Conservation Public Lands & Waters

One Veteran’s Story: I Fought for Public Land

Gerry Bethge Avatar

For four years, Brett Ross longed to get back to deer camp. Each October for three generations, his family had set up tents in this exact place on public land—the Mesa Flats in Colorado, one of the largest flat-top mountains in the world—to hunt deer and elk. Their goal was a modest one—get some meat for the freezer. Antlers really never entered into the equation. Neither did the war in Iraq.

Ross had joined the Marines in an effort to fight terrorism, but it was after his deployment that he realized he also fought for something more personal.

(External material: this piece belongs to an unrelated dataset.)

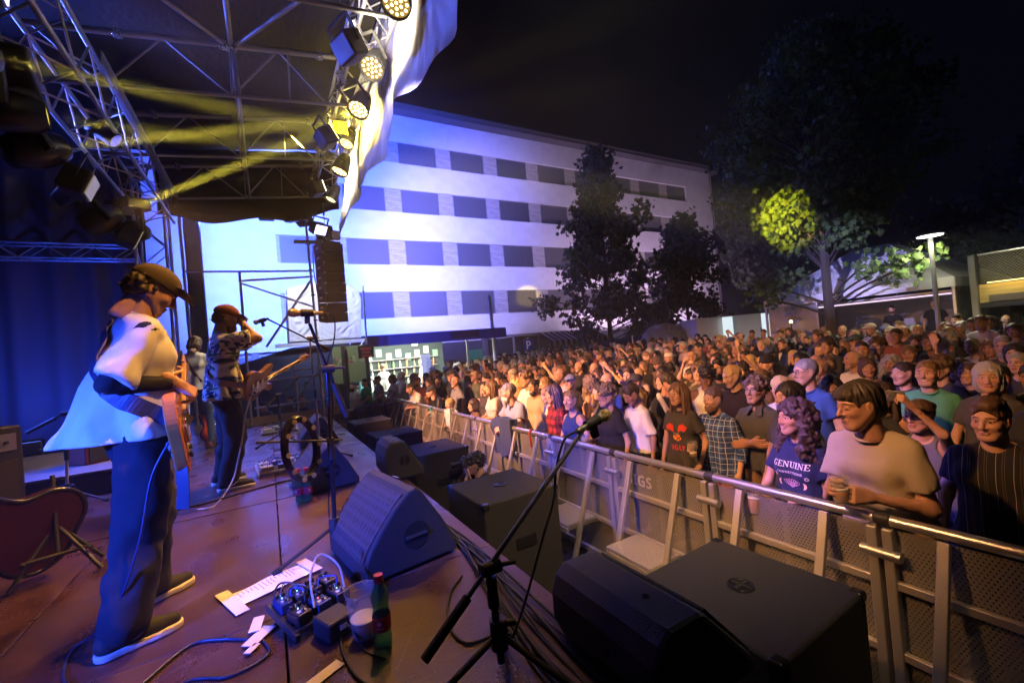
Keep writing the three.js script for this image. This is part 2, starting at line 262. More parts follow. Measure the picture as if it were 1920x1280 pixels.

“Our public lands,” says Ross, a former Marine Corps infantryman. “They tie in to what I was fighting for as much as anything else. I fought for our public lands—places where we hunters and our families can make memories that we can cherish forever.”

Talking about hunting, receiving photos from his family back home, and eventually getting back to hunting camp is what inspired him.
“I was actually discharged the evening before the general Colorado hunting season—and I went right from the airport to the woods,” says Ross. “I didn’t have any time to get my gear or clothes together and had to borrow everything from my buddy, Levi, but I made it to camp and got to eat my dad’s cooking again—he’s the greatest camp cook ever.”

A blown opportunity at a young bull elk the next day did nothing to hamper Ross’ enthusiasm for being back in the place he felt grateful and blessed to be part of again.

Last fall, Ross’ family and friends were all on hand for the annual hunt. After an unsuccessful morning and a brief lunch, Ross, his fiancé Kirsty, and best friend Levi headed out from camp for the afternoon.
The trio of hunters spread out as they walked along, but after getting about three-quarters of a mile from camp, Ross saw his buddy waving him over his way. Closing the distance as quickly as he could, Ross arrived just in time for Levi to point off in the distance and whisper, “There’s your buck!” As the only hunter with a buck tag, Ross would be taking the shot.

“All I could see was 3 points,” says Ross. “But I’m a meat hunter and knew that he was legal so…”

Boom! The rifle shot echoed across the mountains and Levi and Ross briefly celebrated the fact that once again they would bring venison back to camp. Soon they began their hike down to where they eventually spotted the buck, still thrashing inside the tree line.

“As we were getting closer, Levi could see the buck through an opening in the trees, but I couldn’t,” explained Ross. “And as we’re walking down he keeps grabbing his binoculars and yelling, ‘You shot a toad, you shot a toad!’ He’s been my friend since we were 13 years old, and I’d never seen this level of excitement from him.”

Continuing down the hill, anxious to see what Levi was so excited about, Ross finally stepped into view of his deer.

“I immediately dropped to one knee and put my hand on the ground and all I could say was, ‘Oh my God, oh my God.’ I could finally see what I’d shot, and I had thought it had three points, but now it had antlers going everywhere… It was just surreal. I thought that at any moment Ashton Kutcher was going to jump out of the bushes and say ‘You got punked!’”

It was no prank. Back at camp, Ross’ fiancé, friends, and family were all in awe of the giant mule deer. But it’s the reaction that Ross got from his dad that seemed to stick with him the most.

“I had only seen that expression on his face twice before. When I graduated boot camp, and the day I came home from Iraq. I was just so excited to show the man who taught me everything about hunting my bloody hands and what I’d just killed.”

Ross eventually got his Colorado buck scored by an official Boone & Crockett measurer, and the net score came in at just over 292 inches. As for the future, despite having a world-class deer to his name, Ross doesn’t plan on changing his way of hunting.

“The first legal thing I see, it’s going to be extremely hard to pass up,” Ross explained, “I’m still going to be a meat hunter. I got the meat. All the rest is extra.”

Including being back with him family on the public land that he fought for as a Marine.